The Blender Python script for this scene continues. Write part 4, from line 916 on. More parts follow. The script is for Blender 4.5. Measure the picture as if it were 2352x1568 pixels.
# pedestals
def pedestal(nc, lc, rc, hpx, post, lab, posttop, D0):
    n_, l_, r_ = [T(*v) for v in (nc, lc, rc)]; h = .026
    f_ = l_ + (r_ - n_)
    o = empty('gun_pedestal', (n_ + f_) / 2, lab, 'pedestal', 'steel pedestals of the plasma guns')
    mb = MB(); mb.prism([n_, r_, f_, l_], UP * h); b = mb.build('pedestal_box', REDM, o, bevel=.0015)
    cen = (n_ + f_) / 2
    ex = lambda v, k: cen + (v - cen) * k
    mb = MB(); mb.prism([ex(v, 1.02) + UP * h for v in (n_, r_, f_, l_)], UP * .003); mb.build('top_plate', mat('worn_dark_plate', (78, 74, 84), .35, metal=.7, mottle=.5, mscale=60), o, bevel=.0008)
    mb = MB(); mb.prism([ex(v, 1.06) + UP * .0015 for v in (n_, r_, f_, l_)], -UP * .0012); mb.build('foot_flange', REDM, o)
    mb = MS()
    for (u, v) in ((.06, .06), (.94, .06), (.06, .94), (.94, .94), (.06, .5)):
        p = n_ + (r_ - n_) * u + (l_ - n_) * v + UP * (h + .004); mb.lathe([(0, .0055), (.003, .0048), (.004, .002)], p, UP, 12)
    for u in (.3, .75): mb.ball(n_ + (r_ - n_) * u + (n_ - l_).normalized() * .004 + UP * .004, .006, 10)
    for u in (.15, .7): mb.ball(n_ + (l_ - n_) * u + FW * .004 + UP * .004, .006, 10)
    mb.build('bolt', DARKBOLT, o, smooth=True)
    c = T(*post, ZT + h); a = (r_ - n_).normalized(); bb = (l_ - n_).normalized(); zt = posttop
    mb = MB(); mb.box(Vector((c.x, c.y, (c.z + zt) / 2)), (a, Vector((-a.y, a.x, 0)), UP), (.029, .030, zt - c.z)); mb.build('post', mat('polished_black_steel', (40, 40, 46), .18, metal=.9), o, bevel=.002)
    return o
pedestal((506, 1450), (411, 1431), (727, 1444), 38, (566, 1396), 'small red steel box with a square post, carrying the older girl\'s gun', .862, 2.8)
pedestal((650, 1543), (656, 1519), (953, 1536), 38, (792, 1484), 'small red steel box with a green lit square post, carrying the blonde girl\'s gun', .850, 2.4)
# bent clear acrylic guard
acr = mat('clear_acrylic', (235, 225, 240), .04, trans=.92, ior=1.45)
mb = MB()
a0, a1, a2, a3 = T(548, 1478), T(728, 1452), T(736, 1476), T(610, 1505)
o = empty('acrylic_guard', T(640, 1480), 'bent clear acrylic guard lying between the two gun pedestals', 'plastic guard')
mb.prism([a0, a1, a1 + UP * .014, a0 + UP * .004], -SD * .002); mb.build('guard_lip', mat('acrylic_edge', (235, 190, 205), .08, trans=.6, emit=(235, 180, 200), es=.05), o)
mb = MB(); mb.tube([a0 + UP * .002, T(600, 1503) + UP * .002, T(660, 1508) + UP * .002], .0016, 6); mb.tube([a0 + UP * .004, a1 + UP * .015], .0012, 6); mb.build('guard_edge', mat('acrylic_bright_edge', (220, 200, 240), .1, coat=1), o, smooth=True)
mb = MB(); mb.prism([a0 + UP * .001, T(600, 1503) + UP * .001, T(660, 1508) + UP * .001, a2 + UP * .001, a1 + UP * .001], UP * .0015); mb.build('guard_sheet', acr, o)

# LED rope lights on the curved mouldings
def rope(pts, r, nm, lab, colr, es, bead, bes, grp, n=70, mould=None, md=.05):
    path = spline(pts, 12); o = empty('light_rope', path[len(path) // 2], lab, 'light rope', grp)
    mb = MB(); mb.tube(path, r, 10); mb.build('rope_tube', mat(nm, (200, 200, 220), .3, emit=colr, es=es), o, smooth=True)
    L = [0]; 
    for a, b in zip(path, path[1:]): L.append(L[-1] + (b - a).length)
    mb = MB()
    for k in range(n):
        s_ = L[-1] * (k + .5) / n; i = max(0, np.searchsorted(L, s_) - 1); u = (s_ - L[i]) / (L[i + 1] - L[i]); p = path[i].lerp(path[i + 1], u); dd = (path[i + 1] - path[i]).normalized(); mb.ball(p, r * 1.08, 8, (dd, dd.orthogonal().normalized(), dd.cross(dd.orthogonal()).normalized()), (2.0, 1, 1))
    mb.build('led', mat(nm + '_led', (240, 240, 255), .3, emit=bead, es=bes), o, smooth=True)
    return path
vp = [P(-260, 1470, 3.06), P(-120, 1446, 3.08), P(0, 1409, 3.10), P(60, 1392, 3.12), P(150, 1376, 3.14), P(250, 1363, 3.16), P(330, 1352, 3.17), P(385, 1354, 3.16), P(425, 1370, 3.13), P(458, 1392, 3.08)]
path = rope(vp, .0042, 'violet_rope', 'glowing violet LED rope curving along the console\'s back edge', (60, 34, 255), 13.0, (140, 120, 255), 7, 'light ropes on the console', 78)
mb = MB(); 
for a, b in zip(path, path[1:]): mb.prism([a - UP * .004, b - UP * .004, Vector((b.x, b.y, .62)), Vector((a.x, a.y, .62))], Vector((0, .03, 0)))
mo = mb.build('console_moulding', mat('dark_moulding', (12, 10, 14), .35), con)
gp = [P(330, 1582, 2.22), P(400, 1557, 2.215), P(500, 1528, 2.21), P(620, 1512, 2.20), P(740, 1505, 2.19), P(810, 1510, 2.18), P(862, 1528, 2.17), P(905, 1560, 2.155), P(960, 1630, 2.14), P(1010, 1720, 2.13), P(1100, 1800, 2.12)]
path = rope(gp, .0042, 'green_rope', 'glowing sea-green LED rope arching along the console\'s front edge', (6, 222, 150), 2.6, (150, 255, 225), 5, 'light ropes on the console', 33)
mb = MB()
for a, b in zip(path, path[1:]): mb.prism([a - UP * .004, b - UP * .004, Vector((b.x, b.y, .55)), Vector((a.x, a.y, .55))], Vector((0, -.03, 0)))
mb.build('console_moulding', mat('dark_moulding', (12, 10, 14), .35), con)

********

Show the data once more, exactly as it was written.

The Blender Python script for this scene continues. Write part 4, from line 916 on. More parts follow. The script is for Blender 4.5. Measure the picture as if it were 2352x1568 pixels.
# pedestals
def pedestal(nc, lc, rc, hpx, post, lab, posttop, D0):
    n_, l_, r_ = [T(*v) for v in (nc, lc, rc)]; h = .026
    f_ = l_ + (r_ - n_)
    o = empty('gun_pedestal', (n_ + f_) / 2, lab, 'pedestal', 'steel pedestals of the plasma guns')
    mb = MB(); mb.prism([n_, r_, f_, l_], UP * h); b = mb.build('pedestal_box', REDM, o, bevel=.0015)
    cen = (n_ + f_) / 2
    ex = lambda v, k: cen + (v - cen) * k
    mb = MB(); mb.prism([ex(v, 1.02) + UP * h for v in (n_, r_, f_, l_)], UP * .003); mb.build('top_plate', mat('worn_dark_plate', (78, 74, 84), .35, metal=.7, mottle=.5, mscale=60), o, bevel=.0008)
    mb = MB(); mb.prism([ex(v, 1.06) + UP * .0015 for v in (n_, r_, f_, l_)], -UP * .0012); mb.build('foot_flange', REDM, o)
    mb = MS()
    for (u, v) in ((.06, .06), (.94, .06), (.06, .94), (.94, .94), (.06, .5)):
        p = n_ + (r_ - n_) * u + (l_ - n_) * v + UP * (h + .004); mb.lathe([(0, .0055), (.003, .0048), (.004, .002)], p, UP, 12)
    for u in (.3, .75): mb.ball(n_ + (r_ - n_) * u + (n_ - l_).normalized() * .004 + UP * .004, .006, 10)
    for u in (.15, .7): mb.ball(n_ + (l_ - n_) * u + FW * .004 + UP * .004, .006, 10)
    mb.build('bolt', DARKBOLT, o, smooth=True)
    c = T(*post, ZT + h); a = (r_ - n_).normalized(); bb = (l_ - n_).normalized(); zt = posttop
    mb = MB(); mb.box(Vector((c.x, c.y, (c.z + zt) / 2)), (a, Vector((-a.y, a.x, 0)), UP), (.029, .030, zt - c.z)); mb.build('post', mat('polished_black_steel', (40, 40, 46), .18, metal=.9), o, bevel=.002)
    return o
pedestal((506, 1450), (411, 1431), (727, 1444), 38, (566, 1396), 'small red steel box with a square post, carrying the older girl\'s gun', .862, 2.8)
pedestal((650, 1543), (656, 1519), (953, 1536), 38, (792, 1484), 'small red steel box with a green lit square post, carrying the blonde girl\'s gun', .850, 2.4)
# bent clear acrylic guard
acr = mat('clear_acrylic', (235, 225, 240), .04, trans=.92, ior=1.45)
mb = MB()
a0, a1, a2, a3 = T(548, 1478), T(728, 1452), T(736, 1476), T(610, 1505)
o = empty('acrylic_guard', T(640, 1480), 'bent clear acrylic guard lying between the two gun pedestals', 'plastic guard')
mb.prism([a0, a1, a1 + UP * .014, a0 + UP * .004], -SD * .002); mb.build('guard_lip', mat('acrylic_edge', (235, 190, 205), .08, trans=.6, emit=(235, 180, 200), es=.05), o)
mb = MB(); mb.tube([a0 + UP * .002, T(600, 1503) + UP * .002, T(660, 1508) + UP * .002], .0016, 6); mb.tube([a0 + UP * .004, a1 + UP * .015], .0012, 6); mb.build('guard_edge', mat('acrylic_bright_edge', (220, 200, 240), .1, coat=1), o, smooth=True)
mb = MB(); mb.prism([a0 + UP * .001, T(600, 1503) + UP * .001, T(660, 1508) + UP * .001, a2 + UP * .001, a1 + UP * .001], UP * .0015); mb.build('guard_sheet', acr, o)

# LED rope lights on the curved mouldings
def rope(pts, r, nm, lab, colr, es, bead, bes, grp, n=70, mould=None, md=.05):
    path = spline(pts, 12); o = empty('light_rope', path[len(path) // 2], lab, 'light rope', grp)
    mb = MB(); mb.tube(path, r, 10); mb.build('rope_tube', mat(nm, (200, 200, 220), .3, emit=colr, es=es), o, smooth=True)
    L = [0]; 
    for a, b in zip(path, path[1:]): L.append(L[-1] + (b - a).length)
    mb = MB()
    for k in range(n):
        s_ = L[-1] * (k + .5) / n; i = max(0, np.searchsorted(L, s_) - 1); u = (s_ - L[i]) / (L[i + 1] - L[i]); p = path[i].lerp(path[i + 1], u); dd = (path[i + 1] - path[i]).normalized(); mb.ball(p, r * 1.08, 8, (dd, dd.orthogonal().normalized(), dd.cross(dd.orthogonal()).normalized()), (2.0, 1, 1))
    mb.build('led', mat(nm + '_led', (240, 240, 255), .3, emit=bead, es=bes), o, smooth=True)
    return path
vp = [P(-260, 1470, 3.06), P(-120, 1446, 3.08), P(0, 1409, 3.10), P(60, 1392, 3.12), P(150, 1376, 3.14), P(250, 1363, 3.16), P(330, 1352, 3.17), P(385, 1354, 3.16), P(425, 1370, 3.13), P(458, 1392, 3.08)]
path = rope(vp, .0042, 'violet_rope', 'glowing violet LED rope curving along the console\'s back edge', (60, 34, 255), 13.0, (140, 120, 255), 7, 'light ropes on the console', 78)
mb = MB(); 
for a, b in zip(path, path[1:]): mb.prism([a - UP * .004, b - UP * .004, Vector((b.x, b.y, .62)), Vector((a.x, a.y, .62))], Vector((0, .03, 0)))
mo = mb.build('console_moulding', mat('dark_moulding', (12, 10, 14), .35), con)
gp = [P(330, 1582, 2.22), P(400, 1557, 2.215), P(500, 1528, 2.21), P(620, 1512, 2.20), P(740, 1505, 2.19), P(810, 1510, 2.18), P(862, 1528, 2.17), P(905, 1560, 2.155), P(960, 1630, 2.14), P(1010, 1720, 2.13), P(1100, 1800, 2.12)]
path = rope(gp, .0042, 'green_rope', 'glowing sea-green LED rope arching along the console\'s front edge', (6, 222, 150), 2.6, (150, 255, 225), 5, 'light ropes on the console', 33)
mb = MB()
for a, b in zip(path, path[1:]): mb.prism([a - UP * .004, b - UP * .004, Vector((b.x, b.y, .55)), Vector((a.x, a.y, .55))], Vector((0, -.03, 0)))
mb.build('console_moulding', mat('dark_moulding', (12, 10, 14), .35), con)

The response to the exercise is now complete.